Was haben Sie gelernt?
Wie Dietrich Mateschitz Marketing definiert und umsetzt und in welchem Tempo er das tut – das ist Weltklasse. Logisch, versuche ich, einige Dinge so bei Lotus umzusetzen.

Es heisst, Sie hätten sich mit ihm überworfen und seien rausgeschmissen worden.
Diese Geschichte habe ich gehört, aber Sie müssen nicht alles glauben, was erzählt wird.

Wie haben Sie Ihre Jahre bei Ferrari erlebt?
Bei Red Bull erschien man in Jeans und offenem Hemd, bei Ferrari waren Anzug und Krawatte angesagt. Ferrari ist als sehr elitäres Luxusprodukt positioniert. Das einzige Manko ist die Kundschaft, die langsam ins Alter kommt. Präsident Luca di Montezemolo hat verlangt, dass auch eine jüngere Generation angesprochen werde. Deshalb brachten wir den Ferrari California auf den Markt. Das war der erste Wagen, der aufgrund von exakten Marktanalysen lanciert wurde.

Mateschitz und Montezemolo, Ihre Lehrmeister?
Ganz sicher. Beide sind extrem charismatisch, beide sind die Marke in Person. Mateschitz ist der Unternehmer, der Stratege und der rastlose Marketingprofi. Di Montezemolo füllt jeden Raum mit seiner Persönlichkeit. Beide sind sehr fordernd, pushen von morgens bis abends. Aber sie sind auch sehr grosszügig bei einer Topleistung. Montezemolo verteilt viel Lob, kann aber bisweilen laut werden. Emotionen gehören zur italienischen Kultur, da darf man sich nicht verunsichern lassen. Beide Firmen sind toll aufgestellt, bei Ferrari spielt der Corporate-Aspekt eine grosse Rolle, weil man über Fiat börsenkotiert ist. Bei Red Bull entscheidet nur einer, Mateschitz.

Sie haben in der Schweiz eine Tellerwäscherkarriere hingelegt – als Secondo aus einfachen Verhältnissen.
Ich stehe am Morgen nicht vor dem Spiegel und klopfe mir auf die Schultern, wenn Sie das meinen. Ich schaue allerdings nie rückwärts und plane auch nicht die Zukunft. Ich will einfach meinen Spass in der Gegenwart.

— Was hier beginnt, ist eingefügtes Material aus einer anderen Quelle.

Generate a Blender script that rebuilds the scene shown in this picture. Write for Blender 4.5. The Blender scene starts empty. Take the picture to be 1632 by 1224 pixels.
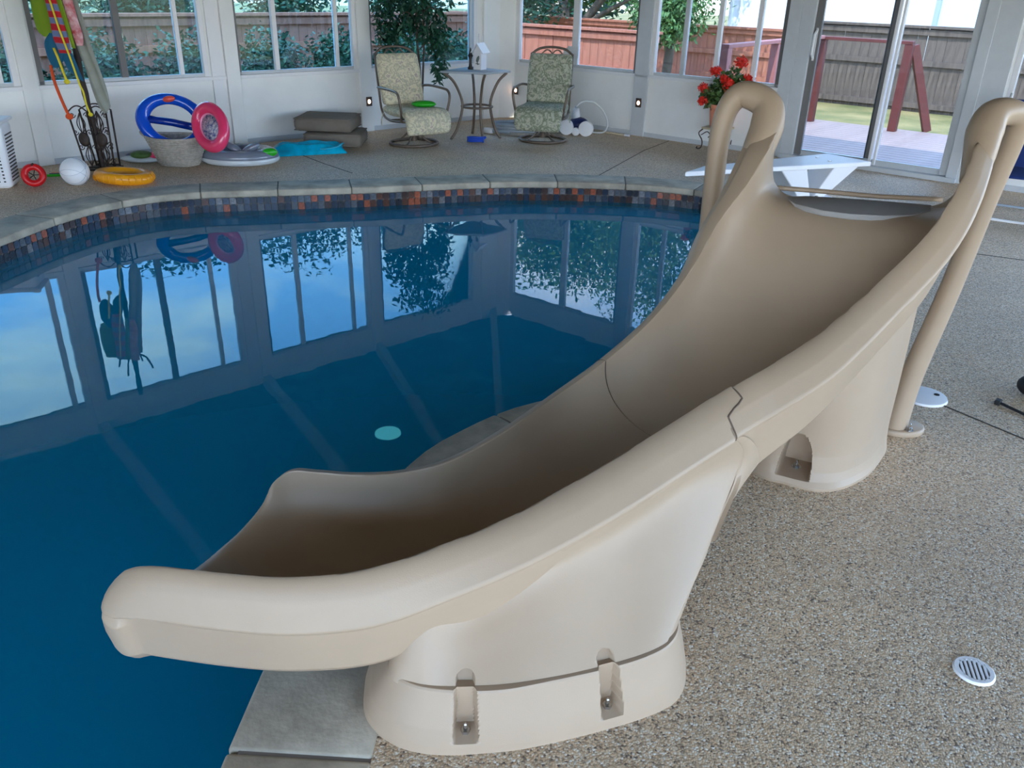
import bpy, bmesh, math, random
import numpy as np
from mathutils import Vector, Matrix
random.seed(7); rng = np.random.default_rng(7)
S = bpy.context.scene
COL = S.collection
PI = math.pi

# ---------------------------------------------------------------- camera
cam_d = bpy.data.cameras.new('camera'); cam = bpy.data.objects.new('camera', cam_d); COL.objects.link(cam)
up = Vector((71., 2714., 1320.)).normalized()
fw = Vector((0, 0, -1)); Yc = (fw - up * fw.dot(up)).normalized(); Xc = Yc.cross(up)
R = Matrix((Xc, Yc, up))
cam.matrix_world = Matrix.Translation((0, 0, 1.6)) @ R.to_4x4()
cam_d.sensor_width = 36; cam_d.sensor_fit = 'HORIZONTAL'; cam_d.lens = 36 * 1320 / 1632; cam_d.clip_start = .05; cam_d.clip_end = 400
S.camera = cam
# ---------------------------------------------------------------- view + light
S.view_settings.view_transform = 'Standard'; S.view_settings.look = 'None'
S.view_settings.gamma = 1; S.view_settings.use_curve_mapping = False
S.view_settings.exposure = 1.72
SKY_STRENGTH = 2.6
W = bpy.data.worlds.new('sky'); S.world = W; W.use_nodes = True
wn = W.node_tree; wn.nodes.clear()
def N(t, kind, **kw):
    n = t.nodes.new(kind)
    for k, v in kw.items():
        if k.startswith('i_'):
            k2 = k[2:]; k2 = int(k2) if k2.isdigit() else k2.replace('_', ' ')
            n.inputs[k2].default_value = v
        else: setattr(n, k, v)
    return n
def ramp(t, stops, fac=None):
    n = t.nodes.new('ShaderNodeValToRGB'); e = n.color_ramp.elements
    while len(e) < len(stops): e.new(.5)
    for el, (p, c) in zip(e, stops): el.position = p; el.color = (*c, 1) if len(c) == 3 else c
    if fac is not None: t.links.new(fac, n.inputs[0])
    return n
tc = N(wn, 'ShaderNodeTexCoord'); sep = N(wn, 'ShaderNodeSeparateXYZ'); wn.links.new(tc.outputs['Generated'], sep.inputs[0])
g = ramp(wn, [(0, (.30, .27, .22)), (.49, (.42, .40, .36)), (.50, (.86, .88, .90)), (.58, (.38, .64, 1.0)), (.8, (.20, .46, .95)), (1, (.18, .40, .85))])
ma = N(wn, 'ShaderNodeMath', operation='MULTIPLY_ADD'); ma.inputs[1].default_value = .5; ma.inputs[2].default_value = .5
wn.links.new(sep.outputs[2], ma.inputs[0]); wn.links.new(ma.outputs[0], g.inputs[0])
cn = N(wn, 'ShaderNodeTexNoise', i_Scale=2.3, i_Detail=6., i_Roughness=.55, i_Distortion=.3)
mp = N(wn, 'ShaderNodeMapping'); mp.inputs['Scale'].default_value = (1, 1, 2.2); mp.inputs['Location'].default_value = (3.1, .4, .2)
wn.links.new(tc.outputs['Generated'], mp.inputs[0]); wn.links.new(mp.outputs[0], cn.inputs[0])
cr = ramp(wn, [(.49, (0, 0, 0)), (.68, (1, 1, 1))], cn.outputs[0])
mx = N(wn, 'ShaderNodeMixRGB'); mx.inputs[2].default_value = (1.1, 1.04, .96, 1)
up_ = N(wn, 'ShaderNodeMath', operation='GREATER_THAN'); up_.inputs[1].default_value = 0.0
wn.links.new(sep.outputs[2], up_.inputs[0])
mm = N(wn, 'ShaderNodeMath', operation='MULTIPLY'); wn.links.new(cr.outputs[0], mm.inputs[0]); wn.links.new(up_.outputs[0], mm.inputs[1])
wn.links.new(mm.outputs[0], mx.inputs[0]); wn.links.new(g.outputs[0], mx.inputs[1])
bg = N(wn, 'ShaderNodeBackground', i_Strength=SKY_STRENGTH); wn.links.new(mx.outputs[0], bg.inputs[0])
wo = N(wn, 'ShaderNodeOutputWorld'); wn.links.new(bg.outputs[0], wo.inputs[0])
sun_d = bpy.data.lights.new('sun', 'SUN'); sun = bpy.data.objects.new('sun', sun_d); COL.objects.link(sun)
sun_d.energy = 2.6; sun_d.angle = .01; sun_d.color = (1, .93, .82)
sun.rotation_euler = Vector((.35, .62, -1.0)).to_track_quat('-Z', 'Y').to_euler()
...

Es heisst, Sie seien ein Einzelgänger.
Ich würde sagen, mich gibt es in zweifacher Ausfertigung: Im Job kann ich Leute begeistern. Da bin ich wie ein Fussballcoach, der den Spielern eine Taktik mitgibt. In der Pause weise ich darauf hin, was gut und was schlecht war, aber auf dem Feld muss sich jeder Einzelne selbst beweisen. Doch letztlich bin ich ein Teamplayer. Ich brauche starke Leute in meiner Umgebung. Im Privatleben bin ich eher ein Einzelgänger. Mein einziges Universum ist meine Familie. Ich habe keinen grossen Freundeskreis, gehe kaum an öffentliche Anlässe. Öffentliche Auftritte sind mir eher eine Qual. Es liegt mir nicht, vor Leuten zu reden.

Im Club zum Rennweg in Zürich sind Sie unter Freunden.
Ich war beim Aufbau des Clubs dabei und freue mich, dass er floriert. Ich habe da einige gute Freunde, mit denen ich mich austausche. Leider bin ich nur selten in der Schweiz und deswegen wenig im Club.

 

Der 37-jährige Dany Bahar ist auf der Überholspur. Nach diversen Jobwechseln heuerte er beim Vermögensverwalter Fritz Kaiser an, dann bei Dietrich Mateschitz, schliesslich bei Ferrari. Seit einem Jahr ist er CEO des Sportwagenherstellers Lotus, der seit 1996 dem malaysischen Autokonzern Proton gehört. Geschätzter Kaufpreis: 100 Millionen Franken. Die defizitäre britische Tochter macht rund 250 Millionen Franken Umsatz.